Prophet of finance: Dave Ramsey establishes successful, if controversial, faith-based seminars

Financial guru Dave Ramsey is seen in his broadcasting studio in Brentwood, Tenn. Ramsey doesn’t deny mixing religion and business, and he doesn’t apologize for getting rich doing it, either.

A cross made of credit cards that radio listeners and television viewers have sent Dave Ramsey is displayed in Ramsey’s Lampo Group headquarters in Brentwood, Tenn.

Quotes from Dave Ramsey are displayed along with Bible verses in the lobby of Ramsey’s Lampo Group headquarters in Brentwood, Tenn.

Brandon and Julie Urban credit a man they’ve never met for helping to rein in their budget.

The Lawrence couple, parents of three children, ages 5 months through second grade, attended a session of Financial Peace University, the DVD/small group study that is the signature work of Dave Ramsey, a guru who mixes faith and finances to help couples out of debt.

“We’ve been trying to put a little more money away savings-wise,” Brandon Urban says. “We’re trying to stash more money in an emergency fund. We shop at different places — we’re at Aldi and Wal-Mart more than we used to be.”

Julie Urban adds: “We used to eat out a lot. The kids have asked why we only eat out on Fridays now, and we explain that we’re saving money by eating more together at home.”
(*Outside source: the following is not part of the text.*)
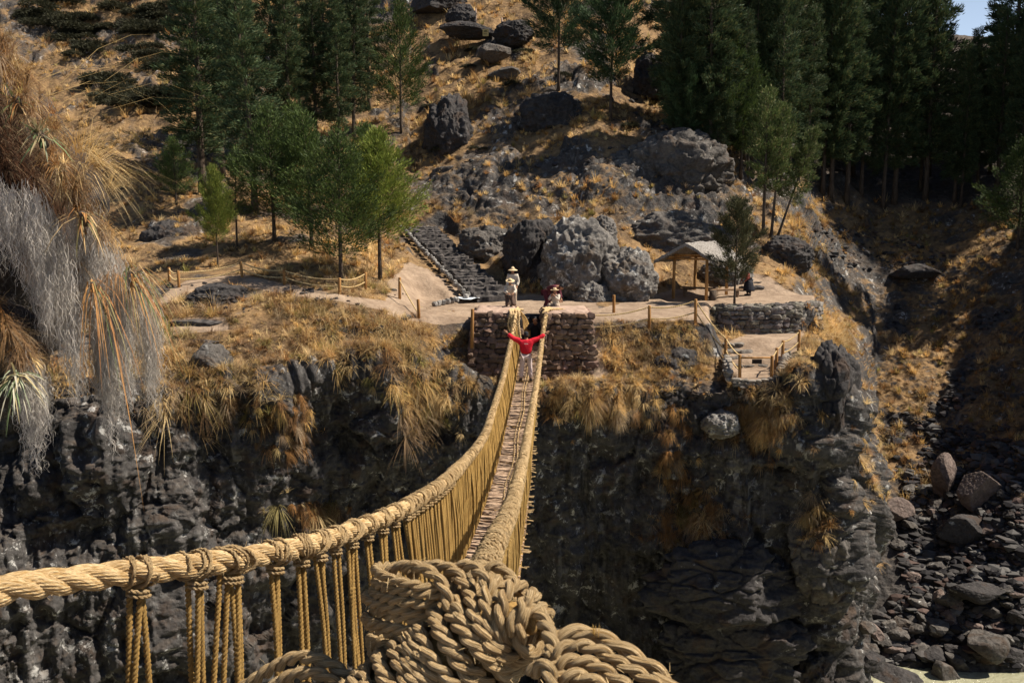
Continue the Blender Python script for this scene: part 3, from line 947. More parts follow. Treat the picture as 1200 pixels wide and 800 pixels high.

The Urbans took the class through Lawrence Heights Christian Church, one of a few Lawrence places of worship offering Ramsey’s program to parishioners.

But as Ramsey’s popularity is skyrocketing — more than 750,000 people have taken his classes — some are beginning to question whether Ramsey’s hugely profitable, tax-paying business — which he describes as a ministry — fits with Jesus’ teachings.

It’s a question John Hoffman began asking as he immersed himself in Ramsey’s financial lessons for months. He listened on the radio, bought books, took Ramsey’s financial management course at a church and paid for a $10-a-month subscription to his Web site.

Hoffman came away from it all feeling like Ramsey’s intermingling of faith and finances was some sort of unholy alliance.

“It’s not a ministry. To me, it’s an insult to the word,” says Hoffman, who lives near Logan, in northwestern Kansas. “It would be nice if it got out of the churches and got into the mainstream.”

Work, ministry combined

Ramsey doesn’t deny mixing religion and business, and he doesn’t apologize for getting rich doing it, either. Business is a ministry, he says, and good ones prosper by serving people the way God wants them to.

“Worship is work-ship, so I don’t separate work from ministry,” Ramsey says recently at his headquarters in suburban Nashville, where he does his syndicated radio and cable TV shows. Bible verses, crosses and photos of Ramsey decorate the building.

In the beginning, as now, Ramsey’s refrain was similar to the financial teachings of John Wesley, who started the Methodist movement more than 200 years ago: Earn all you can, save all you can, give away all you can.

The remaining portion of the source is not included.